Djokovic’s absence threatened to cast a shadow over the men’s tournament but the void has been filled by two weeks of gruelling, competitive and largely unpredictable matches, resulting in a final four and two semi-finals of the highest, available, order. All four semi-finalists, Medvedev, Rafael Nadal, Stefanos Tsitsipas and Matteo Berrettini, have survived five-set epics in the second week. There are sure to be more to come.

Medvedev’s duel with Felix Auger-Aliassime on Wednesday was the latest case in point: a thrilling battle over four hours and 42 minutes which saw momentum swings and a magnificent comeback from two sets and match point down.
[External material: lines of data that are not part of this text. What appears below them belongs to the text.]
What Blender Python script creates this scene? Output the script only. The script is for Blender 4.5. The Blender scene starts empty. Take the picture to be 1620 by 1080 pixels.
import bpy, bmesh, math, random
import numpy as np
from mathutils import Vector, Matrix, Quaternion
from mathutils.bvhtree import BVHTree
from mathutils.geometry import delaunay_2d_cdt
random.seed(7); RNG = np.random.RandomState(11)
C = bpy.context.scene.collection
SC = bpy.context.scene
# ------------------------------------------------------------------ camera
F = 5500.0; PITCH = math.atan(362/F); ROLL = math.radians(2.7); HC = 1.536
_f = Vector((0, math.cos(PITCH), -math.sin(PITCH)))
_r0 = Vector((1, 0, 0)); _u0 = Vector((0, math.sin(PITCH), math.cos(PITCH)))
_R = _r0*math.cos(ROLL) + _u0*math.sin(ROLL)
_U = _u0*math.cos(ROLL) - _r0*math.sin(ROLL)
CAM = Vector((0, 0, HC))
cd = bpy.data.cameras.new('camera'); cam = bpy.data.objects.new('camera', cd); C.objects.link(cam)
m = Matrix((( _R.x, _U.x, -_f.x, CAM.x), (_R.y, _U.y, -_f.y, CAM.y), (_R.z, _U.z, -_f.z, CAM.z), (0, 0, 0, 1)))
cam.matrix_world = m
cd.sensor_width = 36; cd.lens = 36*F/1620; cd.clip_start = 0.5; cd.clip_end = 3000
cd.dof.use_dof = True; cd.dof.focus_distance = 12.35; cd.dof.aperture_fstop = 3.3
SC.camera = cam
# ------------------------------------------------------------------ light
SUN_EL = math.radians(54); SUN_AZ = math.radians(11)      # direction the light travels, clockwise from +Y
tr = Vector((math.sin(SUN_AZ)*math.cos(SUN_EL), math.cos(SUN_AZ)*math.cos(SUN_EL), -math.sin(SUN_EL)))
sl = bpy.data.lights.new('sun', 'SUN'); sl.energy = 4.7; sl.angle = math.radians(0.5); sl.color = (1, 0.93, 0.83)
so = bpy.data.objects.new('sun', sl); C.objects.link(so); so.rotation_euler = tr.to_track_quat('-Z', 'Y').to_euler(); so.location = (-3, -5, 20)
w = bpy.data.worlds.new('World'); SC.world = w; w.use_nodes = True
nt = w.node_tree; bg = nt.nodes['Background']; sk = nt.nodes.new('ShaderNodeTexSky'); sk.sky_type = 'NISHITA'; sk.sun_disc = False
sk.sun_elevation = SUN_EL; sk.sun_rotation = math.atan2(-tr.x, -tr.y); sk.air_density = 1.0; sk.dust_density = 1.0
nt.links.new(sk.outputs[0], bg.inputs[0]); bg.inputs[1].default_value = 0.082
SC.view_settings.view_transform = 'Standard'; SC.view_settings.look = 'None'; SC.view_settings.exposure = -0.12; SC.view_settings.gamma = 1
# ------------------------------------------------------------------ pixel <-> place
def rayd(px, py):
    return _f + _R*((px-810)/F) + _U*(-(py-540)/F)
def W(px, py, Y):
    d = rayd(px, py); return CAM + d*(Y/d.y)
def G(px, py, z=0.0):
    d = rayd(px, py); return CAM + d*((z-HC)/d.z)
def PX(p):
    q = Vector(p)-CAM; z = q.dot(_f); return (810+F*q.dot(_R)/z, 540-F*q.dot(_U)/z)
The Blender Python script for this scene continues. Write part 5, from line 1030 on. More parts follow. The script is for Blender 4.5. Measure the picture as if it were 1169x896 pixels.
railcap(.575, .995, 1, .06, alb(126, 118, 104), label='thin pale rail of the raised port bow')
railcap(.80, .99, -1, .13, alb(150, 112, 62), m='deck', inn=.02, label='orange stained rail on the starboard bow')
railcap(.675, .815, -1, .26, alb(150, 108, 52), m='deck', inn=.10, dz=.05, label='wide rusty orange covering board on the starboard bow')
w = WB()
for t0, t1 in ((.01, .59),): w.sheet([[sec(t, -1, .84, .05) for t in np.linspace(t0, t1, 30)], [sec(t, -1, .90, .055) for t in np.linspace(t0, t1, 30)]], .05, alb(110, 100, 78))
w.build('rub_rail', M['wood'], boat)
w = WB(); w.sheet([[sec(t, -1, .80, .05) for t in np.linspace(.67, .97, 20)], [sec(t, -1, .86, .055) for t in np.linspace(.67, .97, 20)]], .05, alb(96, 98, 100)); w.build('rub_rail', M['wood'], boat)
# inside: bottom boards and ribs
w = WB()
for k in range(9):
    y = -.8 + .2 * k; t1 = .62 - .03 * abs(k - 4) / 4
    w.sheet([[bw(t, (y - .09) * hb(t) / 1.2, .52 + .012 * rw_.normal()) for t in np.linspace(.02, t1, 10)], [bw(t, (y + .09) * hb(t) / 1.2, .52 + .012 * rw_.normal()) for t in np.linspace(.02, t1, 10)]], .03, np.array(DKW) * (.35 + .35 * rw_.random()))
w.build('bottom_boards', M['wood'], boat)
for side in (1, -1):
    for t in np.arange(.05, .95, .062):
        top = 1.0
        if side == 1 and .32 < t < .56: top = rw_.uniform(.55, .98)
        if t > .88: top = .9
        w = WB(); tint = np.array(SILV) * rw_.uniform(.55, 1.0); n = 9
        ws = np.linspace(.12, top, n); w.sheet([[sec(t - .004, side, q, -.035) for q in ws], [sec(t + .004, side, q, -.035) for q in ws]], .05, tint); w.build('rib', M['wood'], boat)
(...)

The world number two, and tournament favourite, was staring down the barrel of elimination when he summoned inspiration from Djokovic, as well as, it should be said, Roger Federer and Nadal.

Rafael Nadal’s quest for history appeals amid sense of Daniil Medvedev’s growing aura

Australian Open 2022 – Friday order of play

07:30 , Jack Rathborn

Order of play on the main showcourt on the 12th day of the Australian Open on Friday (play begins at 0100 GMT; prefix number denotes seeding):


Mixed doubles final

Jaimee Fourlis (Australia)/ Jason Kubler (Australia) v 5-Kristina Mladenovic (France)/ Ivan Dodig (Croatia)

Not before 0330 GMT

Men’s singles semi-finals

7-Matteo Berrettini (Italy) v 6-Rafa Nadal (Spain)

Not before 0830 GMT

4-Stefanos Tsitsipas (Greece) v 2-Daniil Medvedev (Russia)

Medvedev eyes history with back-to-back Grand Slams

07:16 , Jack Rathborn

Daniil Medvedev can become the first man in the Open era to win a second major immediately after claiming his first following his 2021 U.S. Open success.

“If it’s true, then it will be history. It’s perfect,” the Russian said.

Stefanos Tsitsipas, who will face Medvedev in Friday’s other last-four clash, would become the first Greek to win a Grand Slam should he lift the trophy.

“I’m headed towards the right direction and things look good for me so far,” Tsitsipas, the youngest of the four semi-finalists at 23, said. “And, well, with the right mindset and with the right attitude and with the right development throughout the tournament, my chances are pretty good.”

Nadal not motivated by passing Djokovic and Federer

07:15 , Jack Rathborn

An Australian Open that began with an unprecedented saga involving reigning champion Novak Djokovic will finish with a historic flourish on Sunday with all four men’s semi-finalists having the chance to write their names into the record books.

Should 2009 champion Rafa Nadal win the Australian Open for a second time the Spaniard will become the first man to claim 21 Grand Slam titles, nosing ahead of great rivals Djokovic and Roger Federer.

The 35-year-old has said he is more motivated by the love of playing than finishing ahead of Djokovic and Federer.

“I don’t believe that my happiness, my future happiness, is (going to) depend on if I achieve one more Grand Slam than the others or if the others achieve more Grand Slams than me,” he said after his quarter-final win on Tuesday.

Matteo Berrettini, who will play Nadal in the first semi-final on Friday, is seeking to become the first Italian to win the Australian Open.

“I like to think that I’m writing a little bit (of) Italian tennis history. We are a great country for tennis,” he said.


Kyrgios and Kokkinakis into the Australian Open men’s doubles final

07:12 , Jack Rathborn

Nick Kyrgios and Thanasi Kokkinakis have eased into the Australian Open men’s final with a 7-6(4) 6-4 victory over Marcel Granollers and Horacio Zeballos.

The unseeded Australian pair have never been in a doubles final in their careers and they will contest the title against compatriots Matthew Ebden and Max Purcell.

“I’ve played a lot of singles matches around the globe with amazing atmospheres but this week with Thanasi. Nothing beats this, this has been insane,” Kyrgios said.

Kokkinakis said: “It’s all about the crowd, the atmosphere. That is what gets us going. We worry about the tennis second. We would not have had this result anywhere else it’s sick.

“Both of us bring something different. A different energy, a different charisma on the court. We just enjoy it and have fun. I think we’re unpredictable and that’s why the crowd enjoy it.”